Questa interrogazione basata sul che cos'è venne detta ironia. Essa era legata alla maieutica, e cioè l'arte dell'ostetricia. Con la differenza che non si partoriva bambini, bensì idee e definizioni. Ed infatti, affermava Socrate, così come è compito dell'ostetrica il far partorire, e non il partorire ella stessa, allo stesso modo è compito del filosofo aiutare gli ateniesi a trovare da soli le proprie certezze, e non a dargliele.
I socratici
Molti furono i discepoli di Socrate che svilupparono, ognuno a proprio modo, il pensiero del maestro. I più notevoli, oltre Platone, furono tre, e cioè Antistene, fondatore della scuola “cinica”, Euclide, Fondatore della scuola “megarica” e Aristippo, fondatore della scuola “cirenaica”.
Antistene ed i cinici (Atene 444 – 365 a.C.) fondò un ginnasio detto Cinosarge (l’agile o il bianco cane). Antistene afferma che ogni cosa è un’immagine o rappresentazione di ciò che proviene dalla sensibilità. Da ciò tutti i discorsi sono veri e inconfutabili. Per Antistene essere se stessi significa bastare a se stessi (autarchia). L’uomo schiavo è l’uomo preso dai bisogni; virtuoso è chi si libera da tutto attraverso l’esercizio (ascesi) e la fatica. L’uomo deve pertanto giungere a vivere come un cane randagio: liberi e autonomi, senza patria, spogli di mollezza, itineranti con bisaccia e mantello corto, senza a nessuno.
Euclide e i megarici. Euclide di Megera afferma che dell’Uno non è possibile dire nulla, se non che è uno e bene; del molteplice non è possibile discorrere senza finire in paradossi. Quindi impossibilità di discorrere sul piano delle essenze e delle forme (idee).

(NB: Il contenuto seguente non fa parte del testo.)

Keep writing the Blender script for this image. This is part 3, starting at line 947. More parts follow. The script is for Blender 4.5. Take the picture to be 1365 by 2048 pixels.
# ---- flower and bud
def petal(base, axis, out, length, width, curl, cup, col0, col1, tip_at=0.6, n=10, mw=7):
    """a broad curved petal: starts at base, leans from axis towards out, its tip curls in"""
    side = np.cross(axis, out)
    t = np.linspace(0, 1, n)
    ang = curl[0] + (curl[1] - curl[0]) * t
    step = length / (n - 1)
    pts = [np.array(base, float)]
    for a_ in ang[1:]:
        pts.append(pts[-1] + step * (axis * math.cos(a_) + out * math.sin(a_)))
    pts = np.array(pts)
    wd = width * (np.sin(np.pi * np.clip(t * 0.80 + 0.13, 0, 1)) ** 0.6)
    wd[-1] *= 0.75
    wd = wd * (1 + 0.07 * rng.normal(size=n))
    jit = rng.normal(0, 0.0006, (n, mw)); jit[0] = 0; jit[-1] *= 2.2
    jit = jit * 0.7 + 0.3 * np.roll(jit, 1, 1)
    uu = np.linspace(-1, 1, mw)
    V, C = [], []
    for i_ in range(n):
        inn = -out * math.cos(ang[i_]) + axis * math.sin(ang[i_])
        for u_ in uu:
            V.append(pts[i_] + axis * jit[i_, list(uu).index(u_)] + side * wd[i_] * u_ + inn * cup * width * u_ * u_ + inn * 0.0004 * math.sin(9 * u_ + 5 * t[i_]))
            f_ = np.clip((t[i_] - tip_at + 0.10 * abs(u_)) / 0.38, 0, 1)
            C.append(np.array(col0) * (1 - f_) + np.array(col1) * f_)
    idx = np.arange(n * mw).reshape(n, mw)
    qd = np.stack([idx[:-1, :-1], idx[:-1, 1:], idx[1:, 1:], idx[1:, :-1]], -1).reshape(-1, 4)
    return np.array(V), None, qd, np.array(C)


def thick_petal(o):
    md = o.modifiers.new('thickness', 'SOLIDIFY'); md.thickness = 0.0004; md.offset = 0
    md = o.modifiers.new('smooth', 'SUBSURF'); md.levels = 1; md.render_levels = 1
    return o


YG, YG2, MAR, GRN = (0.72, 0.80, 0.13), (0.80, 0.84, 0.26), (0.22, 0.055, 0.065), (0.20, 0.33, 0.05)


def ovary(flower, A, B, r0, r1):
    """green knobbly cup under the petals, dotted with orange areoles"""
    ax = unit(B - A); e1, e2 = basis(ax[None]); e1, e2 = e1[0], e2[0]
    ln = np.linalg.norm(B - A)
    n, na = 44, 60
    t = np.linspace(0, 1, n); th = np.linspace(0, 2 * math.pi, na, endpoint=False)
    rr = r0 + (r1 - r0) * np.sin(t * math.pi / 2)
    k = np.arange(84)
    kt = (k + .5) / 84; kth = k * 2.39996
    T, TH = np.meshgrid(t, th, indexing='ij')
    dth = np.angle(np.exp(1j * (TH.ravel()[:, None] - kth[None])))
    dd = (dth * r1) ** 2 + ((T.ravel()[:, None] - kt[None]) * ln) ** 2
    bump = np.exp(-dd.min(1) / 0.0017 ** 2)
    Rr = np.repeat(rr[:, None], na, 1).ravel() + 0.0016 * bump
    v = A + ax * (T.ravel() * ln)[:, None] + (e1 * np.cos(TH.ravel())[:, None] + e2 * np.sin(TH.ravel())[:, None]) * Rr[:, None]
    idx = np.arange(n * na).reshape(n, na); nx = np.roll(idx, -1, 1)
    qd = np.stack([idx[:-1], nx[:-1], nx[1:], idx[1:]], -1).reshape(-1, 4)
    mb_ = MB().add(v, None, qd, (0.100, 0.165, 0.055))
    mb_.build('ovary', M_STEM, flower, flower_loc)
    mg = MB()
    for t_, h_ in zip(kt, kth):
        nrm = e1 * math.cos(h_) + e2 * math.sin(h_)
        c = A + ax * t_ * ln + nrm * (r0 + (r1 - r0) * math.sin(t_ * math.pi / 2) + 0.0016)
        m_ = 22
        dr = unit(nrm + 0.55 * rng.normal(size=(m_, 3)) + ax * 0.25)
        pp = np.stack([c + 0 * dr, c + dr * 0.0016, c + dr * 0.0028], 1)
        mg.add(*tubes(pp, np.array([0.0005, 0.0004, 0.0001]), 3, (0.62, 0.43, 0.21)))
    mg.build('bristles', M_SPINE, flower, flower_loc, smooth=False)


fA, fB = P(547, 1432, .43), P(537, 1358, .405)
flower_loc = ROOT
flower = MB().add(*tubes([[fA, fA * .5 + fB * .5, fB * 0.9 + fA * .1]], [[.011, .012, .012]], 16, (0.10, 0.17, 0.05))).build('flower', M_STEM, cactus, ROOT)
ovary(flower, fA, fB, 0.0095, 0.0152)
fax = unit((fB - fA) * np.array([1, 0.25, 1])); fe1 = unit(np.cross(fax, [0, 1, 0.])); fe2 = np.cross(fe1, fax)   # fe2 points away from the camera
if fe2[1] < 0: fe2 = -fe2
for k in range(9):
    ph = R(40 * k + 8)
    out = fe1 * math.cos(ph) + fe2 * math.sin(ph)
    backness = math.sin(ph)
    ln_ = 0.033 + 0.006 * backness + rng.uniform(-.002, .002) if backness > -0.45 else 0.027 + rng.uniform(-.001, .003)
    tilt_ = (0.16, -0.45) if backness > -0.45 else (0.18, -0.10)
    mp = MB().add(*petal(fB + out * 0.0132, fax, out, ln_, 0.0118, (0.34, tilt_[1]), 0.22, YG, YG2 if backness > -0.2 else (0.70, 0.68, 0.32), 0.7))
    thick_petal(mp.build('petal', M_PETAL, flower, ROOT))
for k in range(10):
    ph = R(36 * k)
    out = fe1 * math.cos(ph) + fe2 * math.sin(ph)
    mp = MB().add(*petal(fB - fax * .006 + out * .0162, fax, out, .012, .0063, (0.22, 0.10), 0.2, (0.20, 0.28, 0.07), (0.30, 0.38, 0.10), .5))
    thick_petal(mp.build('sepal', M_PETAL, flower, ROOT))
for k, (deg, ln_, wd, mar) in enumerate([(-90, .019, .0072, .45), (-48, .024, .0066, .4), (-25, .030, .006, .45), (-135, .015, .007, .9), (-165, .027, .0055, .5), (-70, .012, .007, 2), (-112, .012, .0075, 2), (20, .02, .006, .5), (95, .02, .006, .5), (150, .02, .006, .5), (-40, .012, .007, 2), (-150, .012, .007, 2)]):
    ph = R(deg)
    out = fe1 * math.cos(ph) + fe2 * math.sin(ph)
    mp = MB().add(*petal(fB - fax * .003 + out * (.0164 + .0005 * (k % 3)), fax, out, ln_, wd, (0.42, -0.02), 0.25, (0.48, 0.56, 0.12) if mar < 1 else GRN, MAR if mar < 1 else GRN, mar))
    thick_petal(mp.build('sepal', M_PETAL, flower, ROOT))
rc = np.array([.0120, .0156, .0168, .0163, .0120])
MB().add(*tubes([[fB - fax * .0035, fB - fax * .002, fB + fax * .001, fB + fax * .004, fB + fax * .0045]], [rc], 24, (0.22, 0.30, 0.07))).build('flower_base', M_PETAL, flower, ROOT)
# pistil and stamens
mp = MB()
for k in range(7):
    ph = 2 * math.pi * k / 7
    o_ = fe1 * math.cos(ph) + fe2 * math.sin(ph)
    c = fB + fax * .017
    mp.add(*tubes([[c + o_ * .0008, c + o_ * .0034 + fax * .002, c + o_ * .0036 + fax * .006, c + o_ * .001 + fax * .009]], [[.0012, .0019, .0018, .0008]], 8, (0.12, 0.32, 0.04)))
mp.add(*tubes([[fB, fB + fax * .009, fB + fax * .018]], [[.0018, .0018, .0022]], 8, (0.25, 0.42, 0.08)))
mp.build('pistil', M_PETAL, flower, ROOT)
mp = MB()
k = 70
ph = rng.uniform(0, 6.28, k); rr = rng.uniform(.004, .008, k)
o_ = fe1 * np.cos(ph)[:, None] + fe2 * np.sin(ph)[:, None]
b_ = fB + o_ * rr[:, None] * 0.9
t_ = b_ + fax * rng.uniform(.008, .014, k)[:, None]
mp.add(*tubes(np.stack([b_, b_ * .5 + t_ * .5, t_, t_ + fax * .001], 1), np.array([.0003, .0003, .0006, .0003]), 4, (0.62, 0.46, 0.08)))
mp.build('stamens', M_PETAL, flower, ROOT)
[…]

Aristippo e i cirenaici. Aristippo di Cirene affermava che essere se stessi significa possedere un equilibrio interiore, per cui non si è dominati dalle cose. Tutto, ora per ora, volta per volta, si gode, sapendo che reale è solo il presente. Accantona il problema dell’essere e anche la matematica perché astratta, e accetta la tesi che è vera solo l’impressione, per cui l’uomo è un essere discontinuo. La vita dell’uomo è costituita da istanti, attimi, e per tale motivo il filosofo è amico di tutti e di nessuno, può vivere nell’agio e nella povertà. Il piacere è libertà.